**Set exercise**
Every record below should be printed exactly as it appears.

>> begin Material to process

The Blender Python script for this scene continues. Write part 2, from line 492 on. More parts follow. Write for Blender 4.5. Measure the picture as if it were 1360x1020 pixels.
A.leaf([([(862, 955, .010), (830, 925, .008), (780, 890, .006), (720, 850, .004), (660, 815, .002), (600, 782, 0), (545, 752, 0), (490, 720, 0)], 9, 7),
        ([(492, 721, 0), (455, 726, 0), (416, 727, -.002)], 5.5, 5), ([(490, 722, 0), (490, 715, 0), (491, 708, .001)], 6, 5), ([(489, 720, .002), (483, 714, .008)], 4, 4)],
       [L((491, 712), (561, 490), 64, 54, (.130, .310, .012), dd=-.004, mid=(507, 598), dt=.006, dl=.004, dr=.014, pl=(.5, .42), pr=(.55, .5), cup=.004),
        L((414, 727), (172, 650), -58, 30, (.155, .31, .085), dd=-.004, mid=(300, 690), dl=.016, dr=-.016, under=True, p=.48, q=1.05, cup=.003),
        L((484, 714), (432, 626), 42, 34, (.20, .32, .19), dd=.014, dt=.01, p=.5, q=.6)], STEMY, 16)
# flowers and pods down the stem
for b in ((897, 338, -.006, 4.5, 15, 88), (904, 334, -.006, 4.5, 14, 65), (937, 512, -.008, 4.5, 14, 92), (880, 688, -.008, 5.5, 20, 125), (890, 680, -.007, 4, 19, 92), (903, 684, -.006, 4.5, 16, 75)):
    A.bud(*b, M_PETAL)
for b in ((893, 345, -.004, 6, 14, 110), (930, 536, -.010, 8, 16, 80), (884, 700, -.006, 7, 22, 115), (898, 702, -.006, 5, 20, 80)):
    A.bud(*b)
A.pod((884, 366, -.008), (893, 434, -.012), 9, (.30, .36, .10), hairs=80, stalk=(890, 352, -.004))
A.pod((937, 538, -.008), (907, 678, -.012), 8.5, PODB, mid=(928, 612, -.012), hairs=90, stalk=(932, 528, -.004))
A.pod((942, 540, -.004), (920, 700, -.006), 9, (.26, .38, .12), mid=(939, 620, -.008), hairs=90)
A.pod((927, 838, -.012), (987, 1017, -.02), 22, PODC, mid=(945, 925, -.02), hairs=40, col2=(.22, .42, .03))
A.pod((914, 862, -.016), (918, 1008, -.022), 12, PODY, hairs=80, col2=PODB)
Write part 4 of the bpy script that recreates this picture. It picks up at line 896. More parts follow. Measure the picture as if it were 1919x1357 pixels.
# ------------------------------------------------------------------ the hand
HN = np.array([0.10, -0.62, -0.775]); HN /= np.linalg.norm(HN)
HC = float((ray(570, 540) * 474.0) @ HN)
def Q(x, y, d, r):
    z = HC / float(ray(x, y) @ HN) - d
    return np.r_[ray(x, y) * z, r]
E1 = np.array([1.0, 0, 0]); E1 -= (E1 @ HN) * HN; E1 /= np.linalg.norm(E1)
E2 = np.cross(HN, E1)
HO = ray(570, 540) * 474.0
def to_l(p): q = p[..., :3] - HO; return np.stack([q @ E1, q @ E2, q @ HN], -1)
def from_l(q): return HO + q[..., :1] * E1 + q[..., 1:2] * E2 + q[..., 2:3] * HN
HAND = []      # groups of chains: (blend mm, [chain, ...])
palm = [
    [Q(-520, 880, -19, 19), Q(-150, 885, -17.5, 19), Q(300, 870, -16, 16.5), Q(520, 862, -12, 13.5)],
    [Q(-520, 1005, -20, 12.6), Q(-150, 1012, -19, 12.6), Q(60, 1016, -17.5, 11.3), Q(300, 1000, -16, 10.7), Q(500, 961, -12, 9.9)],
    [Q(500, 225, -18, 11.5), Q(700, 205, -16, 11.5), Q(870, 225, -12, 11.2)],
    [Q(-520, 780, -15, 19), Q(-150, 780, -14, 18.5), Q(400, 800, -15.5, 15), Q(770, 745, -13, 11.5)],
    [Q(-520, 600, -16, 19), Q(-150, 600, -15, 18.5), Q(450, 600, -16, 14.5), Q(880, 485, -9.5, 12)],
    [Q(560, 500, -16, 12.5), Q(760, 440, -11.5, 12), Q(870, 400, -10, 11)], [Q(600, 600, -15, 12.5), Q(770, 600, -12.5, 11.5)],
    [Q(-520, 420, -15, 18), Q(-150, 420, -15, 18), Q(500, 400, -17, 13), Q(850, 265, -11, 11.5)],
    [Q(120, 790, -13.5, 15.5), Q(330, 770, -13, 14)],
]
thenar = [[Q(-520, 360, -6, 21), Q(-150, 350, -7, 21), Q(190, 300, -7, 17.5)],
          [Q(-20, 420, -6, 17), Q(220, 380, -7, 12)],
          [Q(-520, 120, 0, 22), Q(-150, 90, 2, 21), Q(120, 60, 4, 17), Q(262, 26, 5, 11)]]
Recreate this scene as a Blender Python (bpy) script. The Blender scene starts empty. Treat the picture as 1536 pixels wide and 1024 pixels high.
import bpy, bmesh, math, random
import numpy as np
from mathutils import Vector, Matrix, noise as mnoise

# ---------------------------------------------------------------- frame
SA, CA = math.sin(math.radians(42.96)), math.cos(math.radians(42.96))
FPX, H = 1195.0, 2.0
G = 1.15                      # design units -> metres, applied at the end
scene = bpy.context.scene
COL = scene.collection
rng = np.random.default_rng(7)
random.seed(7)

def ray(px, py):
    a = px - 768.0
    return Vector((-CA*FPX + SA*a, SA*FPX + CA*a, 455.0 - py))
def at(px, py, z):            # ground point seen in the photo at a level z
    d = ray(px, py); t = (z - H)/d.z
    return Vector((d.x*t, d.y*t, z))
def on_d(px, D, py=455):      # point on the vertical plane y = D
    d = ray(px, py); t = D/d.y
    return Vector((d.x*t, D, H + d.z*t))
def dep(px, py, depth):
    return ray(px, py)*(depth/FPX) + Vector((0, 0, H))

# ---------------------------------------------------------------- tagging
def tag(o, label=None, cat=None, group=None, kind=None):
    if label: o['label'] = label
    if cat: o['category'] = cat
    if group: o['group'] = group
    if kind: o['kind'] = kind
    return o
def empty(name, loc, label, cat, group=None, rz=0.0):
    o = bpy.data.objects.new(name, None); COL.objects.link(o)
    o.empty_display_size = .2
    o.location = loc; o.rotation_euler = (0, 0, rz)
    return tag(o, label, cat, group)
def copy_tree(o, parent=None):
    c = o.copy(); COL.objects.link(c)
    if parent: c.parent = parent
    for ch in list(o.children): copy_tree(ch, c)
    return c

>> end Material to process

**Task solution**
The Blender Python script for this scene continues. Write part 2, from line 492 on. More parts follow. Write for Blender 4.5. Measure the picture as if it were 1360x1020 pixels.
A.leaf([([(862, 955, .010), (830, 925, .008), (780, 890, .006), (720, 850, .004), (660, 815, .002), (600, 782, 0), (545, 752, 0), (490, 720, 0)], 9, 7),
        ([(492, 721, 0), (455, 726, 0), (416, 727, -.002)], 5.5, 5), ([(490, 722, 0), (490, 715, 0), (491, 708, .001)], 6, 5), ([(489, 720, .002), (483, 714, .008)], 4, 4)],
       [L((491, 712), (561, 490), 64, 54, (.130, .310, .012), dd=-.004, mid=(507, 598), dt=.006, dl=.004, dr=.014, pl=(.5, .42), pr=(.55, .5), cup=.004),
        L((414, 727), (172, 650), -58, 30, (.155, .31, .085), dd=-.004, mid=(300, 690), dl=.016, dr=-.016, under=True, p=.48, q=1.05, cup=.003),
        L((484, 714), (432, 626), 42, 34, (.20, .32, .19), dd=.014, dt=.01, p=.5, q=.6)], STEMY, 16)
# flowers and pods down the stem
for b in ((897, 338, -.006, 4.5, 15, 88), (904, 334, -.006, 4.5, 14, 65), (937, 512, -.008, 4.5, 14, 92), (880, 688, -.008, 5.5, 20, 125), (890, 680, -.007, 4, 19, 92), (903, 684, -.006, 4.5, 16, 75)):
    A.bud(*b, M_PETAL)
for b in ((893, 345, -.004, 6, 14, 110), (930, 536, -.010, 8, 16, 80), (884, 700, -.006, 7, 22, 115), (898, 702, -.006, 5, 20, 80)):
    A.bud(*b)
A.pod((884, 366, -.008), (893, 434, -.012), 9, (.30, .36, .10), hairs=80, stalk=(890, 352, -.004))
A.pod((937, 538, -.008), (907, 678, -.012), 8.5, PODB, mid=(928, 612, -.012), hairs=90, stalk=(932, 528, -.004))
A.pod((942, 540, -.004), (920, 700, -.006), 9, (.26, .38, .12), mid=(939, 620, -.008), hairs=90)
A.pod((927, 838, -.012), (987, 1017, -.02), 22, PODC, mid=(945, 925, -.02), hairs=40, col2=(.22, .42, .03))
A.pod((914, 862, -.016), (918, 1008, -.022), 12, PODY, hairs=80, col2=PODB)
Write part 4 of the bpy script that recreates this picture. It picks up at line 896. More parts follow. Measure the picture as if it were 1919x1357 pixels.
# ------------------------------------------------------------------ the hand
HN = np.array([0.10, -0.62, -0.775]); HN /= np.linalg.norm(HN)
HC = float((ray(570, 540) * 474.0) @ HN)
def Q(x, y, d, r):
    z = HC / float(ray(x, y) @ HN) - d
    return np.r_[ray(x, y) * z, r]
E1 = np.array([1.0, 0, 0]); E1 -= (E1 @ HN) * HN; E1 /= np.linalg.norm(E1)
E2 = np.cross(HN, E1)
HO = ray(570, 540) * 474.0
def to_l(p): q = p[..., :3] - HO; return np.stack([q @ E1, q @ E2, q @ HN], -1)
def from_l(q): return HO + q[..., :1] * E1 + q[..., 1:2] * E2 + q[..., 2:3] * HN
HAND = []      # groups of chains: (blend mm, [chain, ...])
palm = [
    [Q(-520, 880, -19, 19), Q(-150, 885, -17.5, 19), Q(300, 870, -16, 16.5), Q(520, 862, -12, 13.5)],
    [Q(-520, 1005, -20, 12.6), Q(-150, 1012, -19, 12.6), Q(60, 1016, -17.5, 11.3), Q(300, 1000, -16, 10.7), Q(500, 961, -12, 9.9)],
    [Q(500, 225, -18, 11.5), Q(700, 205, -16, 11.5), Q(870, 225, -12, 11.2)],
    [Q(-520, 780, -15, 19), Q(-150, 780, -14, 18.5), Q(400, 800, -15.5, 15), Q(770, 745, -13, 11.5)],
    [Q(-520, 600, -16, 19), Q(-150, 600, -15, 18.5), Q(450, 600, -16, 14.5), Q(880, 485, -9.5, 12)],
    [Q(560, 500, -16, 12.5), Q(760, 440, -11.5, 12), Q(870, 400, -10, 11)], [Q(600, 600, -15, 12.5), Q(770, 600, -12.5, 11.5)],
    [Q(-520, 420, -15, 18), Q(-150, 420, -15, 18), Q(500, 400, -17, 13), Q(850, 265, -11, 11.5)],
    [Q(120, 790, -13.5, 15.5), Q(330, 770, -13, 14)],
]
thenar = [[Q(-520, 360, -6, 21), Q(-150, 350, -7, 21), Q(190, 300, -7, 17.5)],
          [Q(-20, 420, -6, 17), Q(220, 380, -7, 12)],
          [Q(-520, 120, 0, 22), Q(-150, 90, 2, 21), Q(120, 60, 4, 17), Q(262, 26, 5, 11)]]
Recreate this scene as a Blender Python (bpy) script. The Blender scene starts empty. Treat the picture as 1536 pixels wide and 1024 pixels high.
import bpy, bmesh, math, random
import numpy as np
from mathutils import Vector, Matrix, noise as mnoise

# ---------------------------------------------------------------- frame
SA, CA = math.sin(math.radians(42.96)), math.cos(math.radians(42.96))
FPX, H = 1195.0, 2.0
G = 1.15                      # design units -> metres, applied at the end
scene = bpy.context.scene
COL = scene.collection
rng = np.random.default_rng(7)
random.seed(7)

def ray(px, py):
    a = px - 768.0
    return Vector((-CA*FPX + SA*a, SA*FPX + CA*a, 455.0 - py))
def at(px, py, z):            # ground point seen in the photo at a level z
    d = ray(px, py); t = (z - H)/d.z
    return Vector((d.x*t, d.y*t, z))
def on_d(px, D, py=455):      # point on the vertical plane y = D
    d = ray(px, py); t = D/d.y
    return Vector((d.x*t, D, H + d.z*t))
def dep(px, py, depth):
    return ray(px, py)*(depth/FPX) + Vector((0, 0, H))

# ---------------------------------------------------------------- tagging
def tag(o, label=None, cat=None, group=None, kind=None):
    if label: o['label'] = label
    if cat: o['category'] = cat
    if group: o['group'] = group
    if kind: o['kind'] = kind
    return o
def empty(name, loc, label, cat, group=None, rz=0.0):
    o = bpy.data.objects.new(name, None); COL.objects.link(o)
    o.empty_display_size = .2
    o.location = loc; o.rotation_euler = (0, 0, rz)
    return tag(o, label, cat, group)
def copy_tree(o, parent=None):
    c = o.copy(); COL.objects.link(c)
    if parent: c.parent = parent
    for ch in list(o.children): copy_tree(ch, c)
    return c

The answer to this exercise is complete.